**Work required:** Within the data that follows, set down exactly the lines from the one containing "Model this scene" through the one containing "SC.cycles.use_denoising = True", both ends included.

**Supplied data:**

● ● ● ● ●

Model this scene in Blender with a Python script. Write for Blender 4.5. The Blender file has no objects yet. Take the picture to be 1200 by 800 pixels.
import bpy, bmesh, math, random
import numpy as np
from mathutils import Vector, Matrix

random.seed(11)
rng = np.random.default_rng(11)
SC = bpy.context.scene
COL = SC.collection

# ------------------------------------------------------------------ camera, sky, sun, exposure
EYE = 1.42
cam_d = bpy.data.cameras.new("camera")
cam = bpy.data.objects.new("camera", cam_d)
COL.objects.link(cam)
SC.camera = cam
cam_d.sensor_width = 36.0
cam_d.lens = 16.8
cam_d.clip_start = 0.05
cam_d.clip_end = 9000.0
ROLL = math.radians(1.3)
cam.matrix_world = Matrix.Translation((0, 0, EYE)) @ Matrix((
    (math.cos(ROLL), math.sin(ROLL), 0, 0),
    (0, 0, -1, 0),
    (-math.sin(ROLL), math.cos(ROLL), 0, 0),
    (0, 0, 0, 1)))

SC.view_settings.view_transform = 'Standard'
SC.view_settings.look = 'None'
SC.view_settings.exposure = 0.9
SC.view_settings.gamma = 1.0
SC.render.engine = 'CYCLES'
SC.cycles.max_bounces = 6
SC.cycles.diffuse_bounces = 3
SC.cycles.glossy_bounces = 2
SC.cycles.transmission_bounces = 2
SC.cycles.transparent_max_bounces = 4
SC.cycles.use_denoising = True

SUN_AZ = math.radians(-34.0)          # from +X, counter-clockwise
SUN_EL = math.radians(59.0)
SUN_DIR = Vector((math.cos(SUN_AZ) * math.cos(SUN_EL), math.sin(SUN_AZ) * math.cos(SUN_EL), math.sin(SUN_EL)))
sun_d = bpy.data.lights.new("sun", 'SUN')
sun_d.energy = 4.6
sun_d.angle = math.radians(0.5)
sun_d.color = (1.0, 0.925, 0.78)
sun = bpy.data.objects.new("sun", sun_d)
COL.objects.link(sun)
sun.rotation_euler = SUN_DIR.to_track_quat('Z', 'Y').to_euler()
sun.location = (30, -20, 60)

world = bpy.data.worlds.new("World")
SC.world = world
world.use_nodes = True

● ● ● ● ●

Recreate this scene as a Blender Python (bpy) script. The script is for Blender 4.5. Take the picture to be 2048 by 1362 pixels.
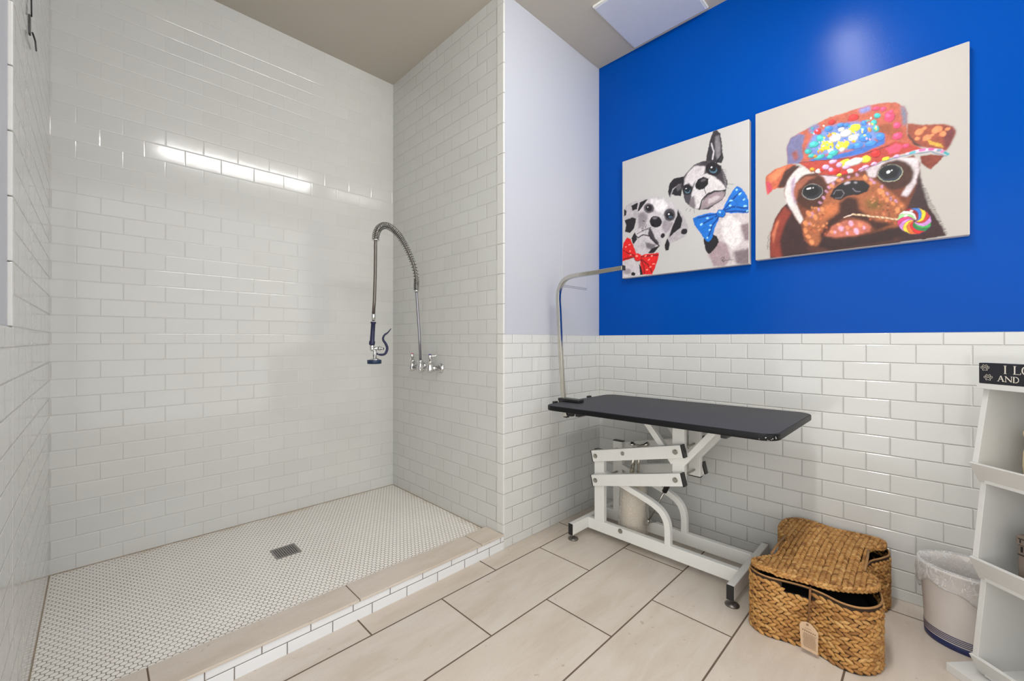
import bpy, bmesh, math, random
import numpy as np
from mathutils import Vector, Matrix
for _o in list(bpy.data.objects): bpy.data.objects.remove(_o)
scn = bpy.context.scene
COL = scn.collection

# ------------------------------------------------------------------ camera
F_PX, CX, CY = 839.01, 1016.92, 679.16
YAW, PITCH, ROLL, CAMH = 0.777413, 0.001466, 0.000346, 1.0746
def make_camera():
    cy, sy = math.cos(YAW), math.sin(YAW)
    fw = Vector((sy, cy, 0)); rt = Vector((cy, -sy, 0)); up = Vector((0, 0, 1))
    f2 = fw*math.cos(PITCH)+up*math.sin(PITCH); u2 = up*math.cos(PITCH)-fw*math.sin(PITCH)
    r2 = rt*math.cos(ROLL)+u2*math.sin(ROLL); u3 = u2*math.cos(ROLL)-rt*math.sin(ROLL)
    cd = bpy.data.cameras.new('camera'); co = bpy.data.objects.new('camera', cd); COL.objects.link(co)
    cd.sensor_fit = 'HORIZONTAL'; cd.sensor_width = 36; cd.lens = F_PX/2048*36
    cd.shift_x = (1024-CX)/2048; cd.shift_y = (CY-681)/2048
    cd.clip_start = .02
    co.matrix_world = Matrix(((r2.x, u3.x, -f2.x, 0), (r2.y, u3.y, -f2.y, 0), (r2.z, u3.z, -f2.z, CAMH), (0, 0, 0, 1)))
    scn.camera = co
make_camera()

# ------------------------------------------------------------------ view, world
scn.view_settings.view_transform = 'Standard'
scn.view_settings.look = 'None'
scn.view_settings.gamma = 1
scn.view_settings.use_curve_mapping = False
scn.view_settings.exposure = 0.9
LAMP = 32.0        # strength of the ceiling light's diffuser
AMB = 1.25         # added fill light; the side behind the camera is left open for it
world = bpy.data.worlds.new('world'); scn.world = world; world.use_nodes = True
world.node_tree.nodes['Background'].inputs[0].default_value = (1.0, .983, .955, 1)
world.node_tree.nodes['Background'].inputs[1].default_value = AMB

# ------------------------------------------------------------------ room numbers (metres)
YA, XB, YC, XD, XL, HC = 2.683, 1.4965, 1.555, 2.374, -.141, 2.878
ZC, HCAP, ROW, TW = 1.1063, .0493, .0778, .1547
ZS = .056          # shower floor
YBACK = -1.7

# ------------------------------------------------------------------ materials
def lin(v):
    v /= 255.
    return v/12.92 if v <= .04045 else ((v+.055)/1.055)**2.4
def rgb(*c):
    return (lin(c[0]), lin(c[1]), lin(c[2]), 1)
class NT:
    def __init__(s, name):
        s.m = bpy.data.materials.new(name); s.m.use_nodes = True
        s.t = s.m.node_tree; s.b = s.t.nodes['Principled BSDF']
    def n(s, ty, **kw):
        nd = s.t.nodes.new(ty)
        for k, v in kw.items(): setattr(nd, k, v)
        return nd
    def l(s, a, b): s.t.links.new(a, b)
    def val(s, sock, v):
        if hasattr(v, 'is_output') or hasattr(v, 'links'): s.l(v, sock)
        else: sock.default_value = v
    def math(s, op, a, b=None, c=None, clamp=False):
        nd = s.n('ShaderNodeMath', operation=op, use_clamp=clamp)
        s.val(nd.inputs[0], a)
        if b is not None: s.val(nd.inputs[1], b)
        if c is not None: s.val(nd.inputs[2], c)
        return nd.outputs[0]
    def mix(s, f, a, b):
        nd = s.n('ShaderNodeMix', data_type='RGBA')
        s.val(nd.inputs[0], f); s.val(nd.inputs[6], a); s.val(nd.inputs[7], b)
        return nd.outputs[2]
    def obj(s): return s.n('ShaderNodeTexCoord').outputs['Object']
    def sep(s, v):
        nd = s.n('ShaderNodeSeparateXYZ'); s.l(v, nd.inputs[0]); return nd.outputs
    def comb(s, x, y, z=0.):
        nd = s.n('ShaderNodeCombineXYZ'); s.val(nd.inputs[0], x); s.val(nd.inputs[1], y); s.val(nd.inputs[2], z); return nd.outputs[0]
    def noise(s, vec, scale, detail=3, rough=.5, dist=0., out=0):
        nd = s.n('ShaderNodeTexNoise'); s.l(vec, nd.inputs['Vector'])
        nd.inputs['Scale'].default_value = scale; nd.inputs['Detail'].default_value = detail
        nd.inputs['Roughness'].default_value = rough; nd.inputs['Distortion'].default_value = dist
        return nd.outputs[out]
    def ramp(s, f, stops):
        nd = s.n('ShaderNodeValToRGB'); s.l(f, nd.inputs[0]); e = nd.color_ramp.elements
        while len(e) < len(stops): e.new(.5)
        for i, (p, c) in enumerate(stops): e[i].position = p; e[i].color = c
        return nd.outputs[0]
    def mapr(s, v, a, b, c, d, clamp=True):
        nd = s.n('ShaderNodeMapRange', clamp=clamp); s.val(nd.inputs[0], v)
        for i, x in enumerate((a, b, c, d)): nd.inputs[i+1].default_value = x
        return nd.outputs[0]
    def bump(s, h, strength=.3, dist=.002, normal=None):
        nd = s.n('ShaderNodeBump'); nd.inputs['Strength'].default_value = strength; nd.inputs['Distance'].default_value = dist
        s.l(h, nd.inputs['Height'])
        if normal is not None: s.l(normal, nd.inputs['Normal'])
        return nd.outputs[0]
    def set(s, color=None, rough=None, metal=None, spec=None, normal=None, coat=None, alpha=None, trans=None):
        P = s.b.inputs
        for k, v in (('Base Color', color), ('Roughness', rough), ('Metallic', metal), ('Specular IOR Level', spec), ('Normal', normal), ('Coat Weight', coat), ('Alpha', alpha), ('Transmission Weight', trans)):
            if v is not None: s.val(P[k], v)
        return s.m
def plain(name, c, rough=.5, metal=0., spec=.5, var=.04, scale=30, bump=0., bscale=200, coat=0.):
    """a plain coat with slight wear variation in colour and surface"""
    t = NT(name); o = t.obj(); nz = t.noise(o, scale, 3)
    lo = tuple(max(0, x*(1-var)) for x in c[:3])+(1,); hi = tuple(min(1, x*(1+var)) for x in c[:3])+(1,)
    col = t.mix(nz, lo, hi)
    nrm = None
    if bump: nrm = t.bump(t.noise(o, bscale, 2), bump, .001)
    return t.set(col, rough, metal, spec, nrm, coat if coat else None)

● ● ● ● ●

**Correct answer:**
Model this scene in Blender with a Python script. Write for Blender 4.5. The Blender file has no objects yet. Take the picture to be 1200 by 800 pixels.
import bpy, bmesh, math, random
import numpy as np
from mathutils import Vector, Matrix

random.seed(11)
rng = np.random.default_rng(11)
SC = bpy.context.scene
COL = SC.collection

# ------------------------------------------------------------------ camera, sky, sun, exposure
EYE = 1.42
cam_d = bpy.data.cameras.new("camera")
cam = bpy.data.objects.new("camera", cam_d)
COL.objects.link(cam)
SC.camera = cam
cam_d.sensor_width = 36.0
cam_d.lens = 16.8
cam_d.clip_start = 0.05
cam_d.clip_end = 9000.0
ROLL = math.radians(1.3)
cam.matrix_world = Matrix.Translation((0, 0, EYE)) @ Matrix((
    (math.cos(ROLL), math.sin(ROLL), 0, 0),
    (0, 0, -1, 0),
    (-math.sin(ROLL), math.cos(ROLL), 0, 0),
    (0, 0, 0, 1)))

SC.view_settings.view_transform = 'Standard'
SC.view_settings.look = 'None'
SC.view_settings.exposure = 0.9
SC.view_settings.gamma = 1.0
SC.render.engine = 'CYCLES'
SC.cycles.max_bounces = 6
SC.cycles.diffuse_bounces = 3
SC.cycles.glossy_bounces = 2
SC.cycles.transmission_bounces = 2
SC.cycles.transparent_max_bounces = 4
SC.cycles.use_denoising = True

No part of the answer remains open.